Une rencontre d’échanges initiée par l’Agence de l’eau du Mouhoun les 4 et 5 mars 2021 dans la commune de Koudougou. Cette rencontre qui a vu la présence du gouverneur du Centre-Ouest ainsi que celui de la Boucle du Mouhoun avait pour objectif d’échanger sur l’impact des mauvaises pratiques d’orpaillage sur la ressource en eau du fleuve Mouhoun.

Après un constat du changement de la couleur de l’eau du fleuve Mouhoun dont l’origine serait liée aux activités d’orpaillage, les autorités régionales de la Boucle du Mouhoun ont interpelé l’Agence de l’eau du Mouhoun (AEM) dans le mois de janvier.
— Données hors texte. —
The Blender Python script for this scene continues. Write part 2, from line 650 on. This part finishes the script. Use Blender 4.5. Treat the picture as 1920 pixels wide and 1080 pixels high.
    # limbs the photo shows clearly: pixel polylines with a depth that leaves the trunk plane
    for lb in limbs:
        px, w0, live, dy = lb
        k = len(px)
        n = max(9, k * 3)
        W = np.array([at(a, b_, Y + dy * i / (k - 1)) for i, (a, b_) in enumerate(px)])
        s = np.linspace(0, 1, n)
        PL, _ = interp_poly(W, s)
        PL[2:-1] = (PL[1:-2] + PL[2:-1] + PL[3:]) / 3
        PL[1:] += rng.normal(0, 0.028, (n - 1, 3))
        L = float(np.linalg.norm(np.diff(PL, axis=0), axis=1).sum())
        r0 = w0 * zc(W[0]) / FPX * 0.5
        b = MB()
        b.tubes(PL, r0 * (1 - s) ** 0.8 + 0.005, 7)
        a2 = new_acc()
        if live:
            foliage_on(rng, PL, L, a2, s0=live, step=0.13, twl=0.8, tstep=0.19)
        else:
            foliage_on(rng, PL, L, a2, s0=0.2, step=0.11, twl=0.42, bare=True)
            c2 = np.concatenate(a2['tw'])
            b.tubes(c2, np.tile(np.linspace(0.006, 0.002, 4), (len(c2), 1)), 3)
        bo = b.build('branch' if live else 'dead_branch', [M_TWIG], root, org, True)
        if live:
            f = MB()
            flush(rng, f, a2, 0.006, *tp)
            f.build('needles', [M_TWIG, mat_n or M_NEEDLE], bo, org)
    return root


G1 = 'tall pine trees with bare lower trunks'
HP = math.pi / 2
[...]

Une mission conjointe avec les services techniques déconcentrés a été ainsi diligentée par l’AEM sur les différents sites d’orpaillage.

A cet effet, l’agence a transmis un rapport aux deux gouverneurs des régions concernées faisant l’état des lieux de la pollution du fleuve Mouhoun par les pratiques d’orpaillage. C’est au vu des dégâts et des menaces causés par ces mauvaises pratiques de l’orpaillage sur le fleuve Mouhoun que la rencontre de Koudougou a eu lieu afin de trouver urgemment des solutions idoines.

Les autorités sur le site de Zamo entrain de constater les dégâts dûs aux mauvaises pratiques de l’orpaillage

Sortie terrain dans la commune de Zamo (province du Sanguié), échange sur l’impact des mauvaises pratiques de l’orpaillage sur les ressources en eau du Mouhoun, formulation de recommandations et une feuille de route pour protéger le fleuve Mouhoun, sont entre autres les grands axes qui ont meublé cette activité.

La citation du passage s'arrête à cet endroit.